Paper No. 2
Presentation Time: 8:20 AM
CAN PALEOECOLOGICAL PROXIES ADEQUATELY FORECAST SURFACE COVER ACROSS NORTH CENTRAL NORTH AMERICA? (A CAUTIONARY TALE)
Pollen stratigraphy provides the core body of paleoecological perspective across north central North America. Pollen based methodologies have matured over nearly a century and are now joined by a vast and vetted literature focused on paleolimnology, wetland dynamics, soil stratigraphy and landscape ecology. The COHMAP project of the 1970s and 80s placed these data sets in spatial context across the continent and more recent updates and refinements of these maps have been developed. The utility and importance of paleoecological models are more apparent given recognition of anthropogenic climate forcing. Concurrent with their adoption and broad use in discussions of such forcing, however, caveats and limitations of paleoecological data, prominently voiced by their authors, must be honored. Linda Brubaker, a pioneer in the application of pollen stratigraphy to Upper Michigan, recognized in 1975 that patchy habitats often impose permanent control on vegetation pattern on varying spatial scales. The scale of patchiness varies across landscapes and greatly complicates their classification as well as any assessment of their projected behavior.

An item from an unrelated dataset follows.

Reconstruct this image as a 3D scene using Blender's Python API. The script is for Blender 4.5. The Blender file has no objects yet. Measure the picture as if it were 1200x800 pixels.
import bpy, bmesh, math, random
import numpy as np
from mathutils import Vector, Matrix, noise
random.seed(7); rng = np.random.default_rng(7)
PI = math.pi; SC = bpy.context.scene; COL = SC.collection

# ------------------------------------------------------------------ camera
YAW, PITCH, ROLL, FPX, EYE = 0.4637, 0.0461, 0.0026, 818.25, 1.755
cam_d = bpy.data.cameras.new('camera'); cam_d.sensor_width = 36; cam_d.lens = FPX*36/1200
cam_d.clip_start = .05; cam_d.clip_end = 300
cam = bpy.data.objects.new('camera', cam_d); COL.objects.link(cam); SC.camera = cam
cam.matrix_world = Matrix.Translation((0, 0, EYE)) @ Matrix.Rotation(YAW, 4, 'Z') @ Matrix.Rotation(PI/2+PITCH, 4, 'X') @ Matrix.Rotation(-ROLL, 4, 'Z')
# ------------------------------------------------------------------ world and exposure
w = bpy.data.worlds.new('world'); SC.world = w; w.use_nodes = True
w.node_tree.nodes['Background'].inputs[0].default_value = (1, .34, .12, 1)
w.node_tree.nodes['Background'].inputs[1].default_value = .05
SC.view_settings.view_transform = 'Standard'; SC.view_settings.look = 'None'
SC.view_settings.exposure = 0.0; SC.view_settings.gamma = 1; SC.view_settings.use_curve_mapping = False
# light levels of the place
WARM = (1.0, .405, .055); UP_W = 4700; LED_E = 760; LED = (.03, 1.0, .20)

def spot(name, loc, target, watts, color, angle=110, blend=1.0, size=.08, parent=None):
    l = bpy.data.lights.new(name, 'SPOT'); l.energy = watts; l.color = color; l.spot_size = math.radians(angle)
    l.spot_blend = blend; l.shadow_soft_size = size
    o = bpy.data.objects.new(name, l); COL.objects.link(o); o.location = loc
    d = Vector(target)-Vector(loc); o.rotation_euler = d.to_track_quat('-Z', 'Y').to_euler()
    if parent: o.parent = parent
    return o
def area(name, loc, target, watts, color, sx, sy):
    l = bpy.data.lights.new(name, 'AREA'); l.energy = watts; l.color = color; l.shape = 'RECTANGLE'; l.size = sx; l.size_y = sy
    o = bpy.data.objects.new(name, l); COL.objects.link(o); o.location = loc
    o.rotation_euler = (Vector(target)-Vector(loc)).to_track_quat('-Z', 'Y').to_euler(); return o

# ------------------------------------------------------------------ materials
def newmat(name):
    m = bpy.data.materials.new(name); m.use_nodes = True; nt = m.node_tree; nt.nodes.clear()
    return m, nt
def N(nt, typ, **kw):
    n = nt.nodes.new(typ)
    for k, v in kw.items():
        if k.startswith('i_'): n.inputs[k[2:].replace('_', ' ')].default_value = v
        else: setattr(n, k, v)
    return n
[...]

In broad and roughly uniform landscapes these complications may be minimal; in patchy landscapes, they may defy intuition and interpretation. As Brubaker pointed out, some of the more obvious drivers of patchiness in the upper Midwest are differences in soil texture and development and in the nature of regolith. These differences are invisible in broad pattern but detectable on a local level. Pollen-based maps of surface cover in eastern Upper Michigan prove inadequate in detecting the major climatic anomaly that drove hydrologic closure of the Upper Great Lakes ~10-8 ka. In contrast, an intensive study of 2 ponds within a small sandy tract in Alger County clearly identifies this and other major droughts at that time, albeit on different scales. Maps of Quaternary vegetation at sub-continental scales are useful across uniform environments but may fail to portray important local and even regional differences. This has long been recognized and expressed by pollen practitioners but may be glossed over by modelers who need to summarize projected change across the continent.